The media coverage of Universities and Colleges Admissions Service statistics on applications makes particularly depressing, and inaccurate, reading. There really is a very pernicious and aggressive strand to much of the reporting of higher education. It is a deeply hostile environment in which to try to build our sector.

A reduction in the number of applications this year would not be surprising for two reasons. First, UCAS has reduced the number of choices available to each applicant. Therefore to "stand still" in terms of year-on-year applications means a 25 per cent reduction in 1996 applications.

Second, the figures actually show that increasing numbers of applicants are waiting until they get their results before applying. It is known that there will be many places at almost every institution available in August and September, so why apply now? The fact that the sector itself cannot make the same move simply generates an enormous amount of bad press for it.

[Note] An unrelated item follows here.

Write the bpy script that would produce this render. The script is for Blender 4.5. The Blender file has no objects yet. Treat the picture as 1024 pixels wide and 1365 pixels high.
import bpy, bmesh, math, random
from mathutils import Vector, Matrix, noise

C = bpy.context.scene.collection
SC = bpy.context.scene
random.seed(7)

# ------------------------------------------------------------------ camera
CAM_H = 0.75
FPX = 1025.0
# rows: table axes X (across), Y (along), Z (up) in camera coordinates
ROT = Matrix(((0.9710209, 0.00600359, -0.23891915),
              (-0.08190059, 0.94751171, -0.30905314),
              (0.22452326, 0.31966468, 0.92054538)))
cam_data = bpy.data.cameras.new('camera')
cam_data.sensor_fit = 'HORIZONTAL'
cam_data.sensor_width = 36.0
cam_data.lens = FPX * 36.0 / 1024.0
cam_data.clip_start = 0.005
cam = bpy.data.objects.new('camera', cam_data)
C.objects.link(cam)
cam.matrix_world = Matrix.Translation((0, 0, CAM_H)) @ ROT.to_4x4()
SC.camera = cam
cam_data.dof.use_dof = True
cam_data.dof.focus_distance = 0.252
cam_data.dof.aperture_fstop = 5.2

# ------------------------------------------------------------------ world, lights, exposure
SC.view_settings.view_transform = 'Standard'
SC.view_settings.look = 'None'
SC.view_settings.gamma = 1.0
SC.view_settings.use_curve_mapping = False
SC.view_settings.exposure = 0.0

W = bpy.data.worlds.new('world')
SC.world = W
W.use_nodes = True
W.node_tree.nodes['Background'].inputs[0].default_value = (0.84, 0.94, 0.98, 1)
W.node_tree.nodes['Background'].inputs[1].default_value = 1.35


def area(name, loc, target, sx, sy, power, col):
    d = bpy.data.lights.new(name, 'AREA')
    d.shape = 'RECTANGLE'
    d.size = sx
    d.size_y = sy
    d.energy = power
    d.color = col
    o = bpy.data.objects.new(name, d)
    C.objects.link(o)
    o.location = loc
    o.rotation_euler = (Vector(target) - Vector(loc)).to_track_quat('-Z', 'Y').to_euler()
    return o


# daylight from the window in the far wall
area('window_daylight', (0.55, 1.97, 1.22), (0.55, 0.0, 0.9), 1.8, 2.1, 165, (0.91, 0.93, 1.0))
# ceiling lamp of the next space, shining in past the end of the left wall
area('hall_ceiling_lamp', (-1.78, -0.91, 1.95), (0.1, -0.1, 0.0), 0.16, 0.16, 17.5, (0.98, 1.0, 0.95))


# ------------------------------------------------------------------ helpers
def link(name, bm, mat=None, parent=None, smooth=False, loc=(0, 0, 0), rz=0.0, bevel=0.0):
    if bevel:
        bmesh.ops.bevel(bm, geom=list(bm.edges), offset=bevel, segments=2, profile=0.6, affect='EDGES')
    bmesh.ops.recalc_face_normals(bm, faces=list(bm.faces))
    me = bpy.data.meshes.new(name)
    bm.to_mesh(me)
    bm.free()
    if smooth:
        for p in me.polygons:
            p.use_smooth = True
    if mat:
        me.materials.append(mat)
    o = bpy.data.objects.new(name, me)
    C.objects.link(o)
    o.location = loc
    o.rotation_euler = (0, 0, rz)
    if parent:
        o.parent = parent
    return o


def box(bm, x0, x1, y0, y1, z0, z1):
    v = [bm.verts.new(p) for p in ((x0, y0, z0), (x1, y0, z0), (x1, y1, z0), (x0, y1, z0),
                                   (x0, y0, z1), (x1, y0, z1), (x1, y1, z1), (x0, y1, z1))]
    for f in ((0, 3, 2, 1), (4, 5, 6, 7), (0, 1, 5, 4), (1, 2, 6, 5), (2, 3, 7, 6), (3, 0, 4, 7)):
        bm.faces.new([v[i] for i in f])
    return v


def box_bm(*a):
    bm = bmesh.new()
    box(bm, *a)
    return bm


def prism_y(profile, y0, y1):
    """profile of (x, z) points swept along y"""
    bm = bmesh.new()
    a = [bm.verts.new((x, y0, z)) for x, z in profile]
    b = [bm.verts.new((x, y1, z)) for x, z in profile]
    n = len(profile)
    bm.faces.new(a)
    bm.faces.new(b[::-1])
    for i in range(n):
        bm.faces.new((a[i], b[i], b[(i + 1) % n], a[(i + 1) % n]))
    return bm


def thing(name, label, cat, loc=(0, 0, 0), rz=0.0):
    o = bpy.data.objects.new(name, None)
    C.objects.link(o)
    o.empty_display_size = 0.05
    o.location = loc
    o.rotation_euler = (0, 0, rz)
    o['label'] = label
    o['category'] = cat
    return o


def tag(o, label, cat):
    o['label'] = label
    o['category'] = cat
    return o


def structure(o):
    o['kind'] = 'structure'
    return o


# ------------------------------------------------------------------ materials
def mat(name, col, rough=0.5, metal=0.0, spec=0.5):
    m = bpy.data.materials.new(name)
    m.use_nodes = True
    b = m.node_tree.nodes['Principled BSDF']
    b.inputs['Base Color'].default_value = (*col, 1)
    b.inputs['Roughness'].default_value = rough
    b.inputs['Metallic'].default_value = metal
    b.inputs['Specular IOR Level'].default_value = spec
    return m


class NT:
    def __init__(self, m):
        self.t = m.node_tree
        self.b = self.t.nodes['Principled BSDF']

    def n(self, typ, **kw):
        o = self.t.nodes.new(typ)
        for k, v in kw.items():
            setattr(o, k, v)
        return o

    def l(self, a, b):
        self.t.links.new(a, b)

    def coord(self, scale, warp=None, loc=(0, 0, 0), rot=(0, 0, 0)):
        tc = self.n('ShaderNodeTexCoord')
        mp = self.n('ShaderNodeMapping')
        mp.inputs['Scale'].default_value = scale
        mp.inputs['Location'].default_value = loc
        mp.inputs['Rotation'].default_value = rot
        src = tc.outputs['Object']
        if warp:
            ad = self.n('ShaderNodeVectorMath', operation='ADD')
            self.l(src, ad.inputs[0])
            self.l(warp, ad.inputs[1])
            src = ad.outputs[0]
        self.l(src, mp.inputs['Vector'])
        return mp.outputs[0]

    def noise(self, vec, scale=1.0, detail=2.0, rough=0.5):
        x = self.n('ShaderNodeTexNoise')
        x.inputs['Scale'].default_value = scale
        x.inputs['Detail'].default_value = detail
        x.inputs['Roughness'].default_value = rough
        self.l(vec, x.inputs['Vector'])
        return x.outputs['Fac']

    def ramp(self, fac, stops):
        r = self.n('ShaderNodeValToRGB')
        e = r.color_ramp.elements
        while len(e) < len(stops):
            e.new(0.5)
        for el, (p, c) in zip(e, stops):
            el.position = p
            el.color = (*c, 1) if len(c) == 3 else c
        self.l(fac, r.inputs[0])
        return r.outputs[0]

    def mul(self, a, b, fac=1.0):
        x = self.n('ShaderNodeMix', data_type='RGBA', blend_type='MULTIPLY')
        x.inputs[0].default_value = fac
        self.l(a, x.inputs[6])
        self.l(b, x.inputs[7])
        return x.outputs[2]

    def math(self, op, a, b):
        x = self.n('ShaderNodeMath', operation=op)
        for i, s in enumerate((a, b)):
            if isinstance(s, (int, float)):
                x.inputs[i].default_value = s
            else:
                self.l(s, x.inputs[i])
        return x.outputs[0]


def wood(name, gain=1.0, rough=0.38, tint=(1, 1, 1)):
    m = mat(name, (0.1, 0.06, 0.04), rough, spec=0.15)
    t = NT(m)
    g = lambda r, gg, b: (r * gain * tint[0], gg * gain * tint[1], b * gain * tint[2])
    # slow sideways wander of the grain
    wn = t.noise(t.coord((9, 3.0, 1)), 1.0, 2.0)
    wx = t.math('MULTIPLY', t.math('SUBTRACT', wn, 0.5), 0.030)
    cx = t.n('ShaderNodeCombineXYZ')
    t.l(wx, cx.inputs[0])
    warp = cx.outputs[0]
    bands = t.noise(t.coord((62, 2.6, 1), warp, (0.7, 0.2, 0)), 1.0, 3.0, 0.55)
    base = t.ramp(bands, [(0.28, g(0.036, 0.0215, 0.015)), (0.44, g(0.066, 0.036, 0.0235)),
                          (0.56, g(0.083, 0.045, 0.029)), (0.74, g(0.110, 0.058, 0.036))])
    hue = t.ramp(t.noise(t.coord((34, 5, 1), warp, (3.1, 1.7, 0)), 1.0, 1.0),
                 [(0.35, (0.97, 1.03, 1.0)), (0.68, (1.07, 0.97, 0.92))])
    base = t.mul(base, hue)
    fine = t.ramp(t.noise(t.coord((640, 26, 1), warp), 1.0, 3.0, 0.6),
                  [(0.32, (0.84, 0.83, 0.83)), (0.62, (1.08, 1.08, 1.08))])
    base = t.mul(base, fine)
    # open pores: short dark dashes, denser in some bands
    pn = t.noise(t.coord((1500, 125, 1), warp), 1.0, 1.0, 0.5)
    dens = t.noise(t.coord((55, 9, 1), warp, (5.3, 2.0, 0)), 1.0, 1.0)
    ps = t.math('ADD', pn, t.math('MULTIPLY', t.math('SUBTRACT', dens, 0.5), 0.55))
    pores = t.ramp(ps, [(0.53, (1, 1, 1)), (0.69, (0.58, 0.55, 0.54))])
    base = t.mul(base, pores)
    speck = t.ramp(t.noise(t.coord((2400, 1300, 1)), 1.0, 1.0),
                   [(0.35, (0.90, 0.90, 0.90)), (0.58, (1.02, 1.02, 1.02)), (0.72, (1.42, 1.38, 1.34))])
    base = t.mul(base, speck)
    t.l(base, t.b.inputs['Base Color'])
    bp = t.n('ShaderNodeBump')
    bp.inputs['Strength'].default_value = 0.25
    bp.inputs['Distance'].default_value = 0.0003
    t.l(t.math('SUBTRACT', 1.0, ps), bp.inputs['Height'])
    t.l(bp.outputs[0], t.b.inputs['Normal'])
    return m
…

Neither of these points are referred to in the most recent press coverage. Rather, the figures are used to demonstrate an over-supply of higher education in the face of declining demand.

Presumably, the argument goes, the savage cuts in Government funding imposed in last November's Budget are therefore entirely justified and reasonable.

Moreover, it is the "new universities" which are again targeted for special attention. The institutions, their subject mixes, their degree programmes, the kinds of students they attract, are all criticised and ridiculed as part of the general attack on the widening of participation. According to these commentators, we have too many subjects, too few potential students.

The reality, of course, is very different. In common with many other institutions, the early application figures are increasingly irrelevant to Thames Valley University.

We receive applicants throughout the year as do many other institutions and an increasing number of applicants apply directly. For example, students studying HNDs and applying to top up a degree will not be part of the current UCAS statistics but do show up in the final statistics.

These are the sort of people who much of the press (and I wonder how many people in the sector?) do not really think should be in higher education at all.

Certainly the idea that you might not come in through the A-level route, but successfully complete other programmes as a way of building up towards a degree, has no place in an elite system which is designed to fail the vast majority of people simply by refusing them access.

And that really is the fundamental problem. We still have not come to terms with the fact that we are now in a mass system of higher education.

Too much of the sector, too many of its procedures, too much of the rhetoric that surrounds it comes from a previous model which was elitist, hostile to the needs and aspirations both of the country and of the people in it. It is not just the inaccuracies which sections of the media peddle which makes me so cross. It is the deeply offensive, class-ridden prejudices they promote. If people have the capability to benefit from higher education, why should they not have the opportunity to do so?

Mike Fitzgerald is vice chancellor of Thames Valley University.